## Exercise objective
Leave out the pictures and transcribe everything else exactly.

** Start of Given data **

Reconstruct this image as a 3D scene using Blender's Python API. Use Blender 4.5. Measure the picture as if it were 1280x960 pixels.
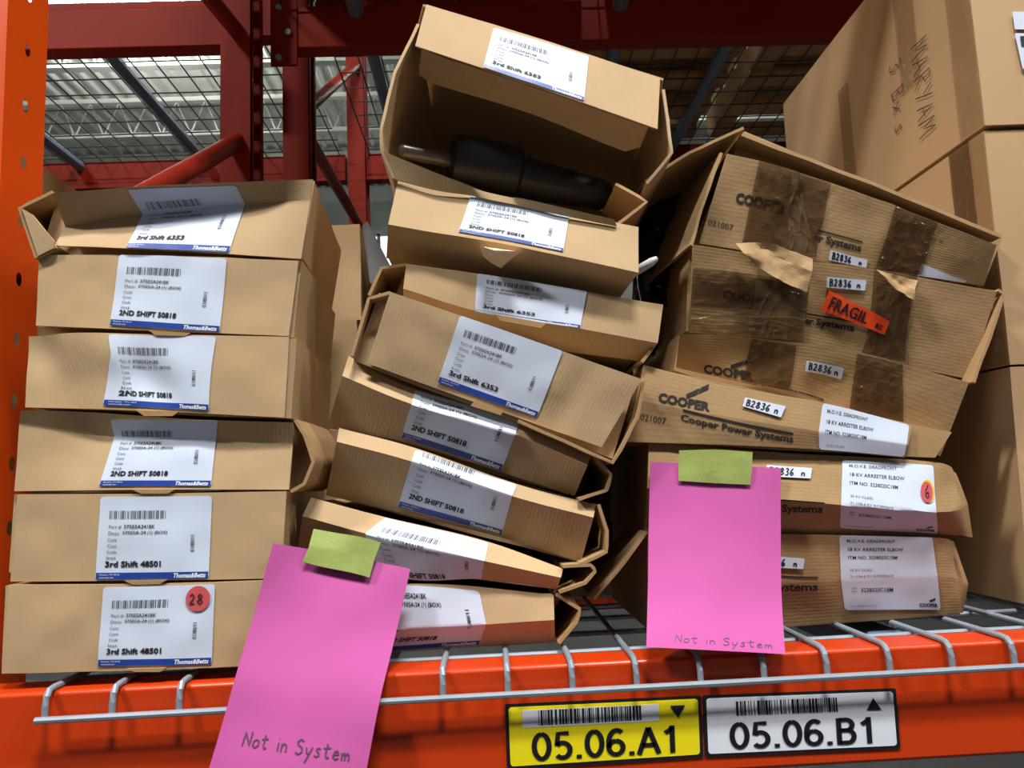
import bpy, bmesh, math, random
from mathutils import Vector, Matrix, noise
random.seed(7)
for o in list(bpy.data.objects): bpy.data.objects.remove(o)
SC = bpy.context.scene
COL = SC.collection
R = math.radians

# ------------------------------------------------------------------ camera
CAM_Z, CAM_Y = 1.60, -0.80
YAW, PITCH, ROLL, FPX = R(2.0), R(7.3), R(2.6), 960.0
fw = Vector((math.sin(YAW)*math.cos(PITCH), math.cos(YAW)*math.cos(PITCH), math.sin(PITCH)))
r0 = Vector((math.cos(YAW), -math.sin(YAW), 0)); u0 = r0.cross(fw)
rt = r0*math.cos(ROLL) - u0*math.sin(ROLL)
up = u0*math.cos(ROLL) + r0*math.sin(ROLL)
CO = Vector((0, CAM_Y, CAM_Z))
cam = bpy.data.objects.new('camera', bpy.data.cameras.new('camera')); COL.objects.link(cam)
cam.matrix_world = Matrix(((rt.x, up.x, -fw.x, CO.x), (rt.y, up.y, -fw.y, CO.y), (rt.z, up.z, -fw.z, CO.z), (0, 0, 0, 1)))
cam.data.sensor_width = 36; cam.data.lens = FPX/1280*36
cam.data.clip_start = 0.01
SC.camera = cam
def P(px, py, Y):
    """point of the photograph at world depth Y"""
    d = fw*FPX + rt*(px-640) - up*(py-480)
    return CO + d*((Y-CAM_Y)/d.y)
def proj(p):
    v = p-CO; z = v.dot(fw)
    return 640+FPX*v.dot(rt)/z, 480-FPX*v.dot(up)/z

# ------------------------------------------------------------------ light
w = bpy.data.worlds.new('World'); SC.world = w; w.use_nodes = True
bg = w.node_tree.nodes['Background']; bg.inputs[0].default_value = (.80, .84, .92, 1); bg.inputs[1].default_value = .10
SC.view_settings.view_transform = 'Standard'; SC.view_settings.look = 'None'
SC.view_settings.gamma = 1; SC.view_settings.use_curve_mapping = False
SC.view_settings.exposure = 0.0
LAMPS = [  # x, y, power: bay lights over the aisle, then the aisles behind
    (.45, -1.75, 340), (3.4, -2.2, 90), (-3.6, -2.5, 350), (5.4, -2.2, 120), (-3.75, 7.0, 35), (2.5, 7.0, 35), (-9.5, 7.0, 35)]
LAMP_Z = 6.4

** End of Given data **

## Solution to the problem
Reconstruct this image as a 3D scene using Blender's Python API. Use Blender 4.5. Measure the picture as if it were 1280x960 pixels.
import bpy, bmesh, math, random
from mathutils import Vector, Matrix, noise
random.seed(7)
for o in list(bpy.data.objects): bpy.data.objects.remove(o)
SC = bpy.context.scene
COL = SC.collection
R = math.radians

# ------------------------------------------------------------------ camera
CAM_Z, CAM_Y = 1.60, -0.80
YAW, PITCH, ROLL, FPX = R(2.0), R(7.3), R(2.6), 960.0
fw = Vector((math.sin(YAW)*math.cos(PITCH), math.cos(YAW)*math.cos(PITCH), math.sin(PITCH)))
r0 = Vector((math.cos(YAW), -math.sin(YAW), 0)); u0 = r0.cross(fw)
rt = r0*math.cos(ROLL) - u0*math.sin(ROLL)
up = u0*math.cos(ROLL) + r0*math.sin(ROLL)
CO = Vector((0, CAM_Y, CAM_Z))
cam = bpy.data.objects.new('camera', bpy.data.cameras.new('camera')); COL.objects.link(cam)
cam.matrix_world = Matrix(((rt.x, up.x, -fw.x, CO.x), (rt.y, up.y, -fw.y, CO.y), (rt.z, up.z, -fw.z, CO.z), (0, 0, 0, 1)))
cam.data.sensor_width = 36; cam.data.lens = FPX/1280*36
cam.data.clip_start = 0.01
SC.camera = cam
def P(px, py, Y):
    """point of the photograph at world depth Y"""
    d = fw*FPX + rt*(px-640) - up*(py-480)
    return CO + d*((Y-CAM_Y)/d.y)
def proj(p):
    v = p-CO; z = v.dot(fw)
    return 640+FPX*v.dot(rt)/z, 480-FPX*v.dot(up)/z

# ------------------------------------------------------------------ light
w = bpy.data.worlds.new('World'); SC.world = w; w.use_nodes = True
bg = w.node_tree.nodes['Background']; bg.inputs[0].default_value = (.80, .84, .92, 1); bg.inputs[1].default_value = .10
SC.view_settings.view_transform = 'Standard'; SC.view_settings.look = 'None'
SC.view_settings.gamma = 1; SC.view_settings.use_curve_mapping = False
SC.view_settings.exposure = 0.0
LAMPS = [  # x, y, power: bay lights over the aisle, then the aisles behind
    (.45, -1.75, 340), (3.4, -2.2, 90), (-3.6, -2.5, 350), (5.4, -2.2, 120), (-3.75, 7.0, 35), (2.5, 7.0, 35), (-9.5, 7.0, 35)]
LAMP_Z = 6.4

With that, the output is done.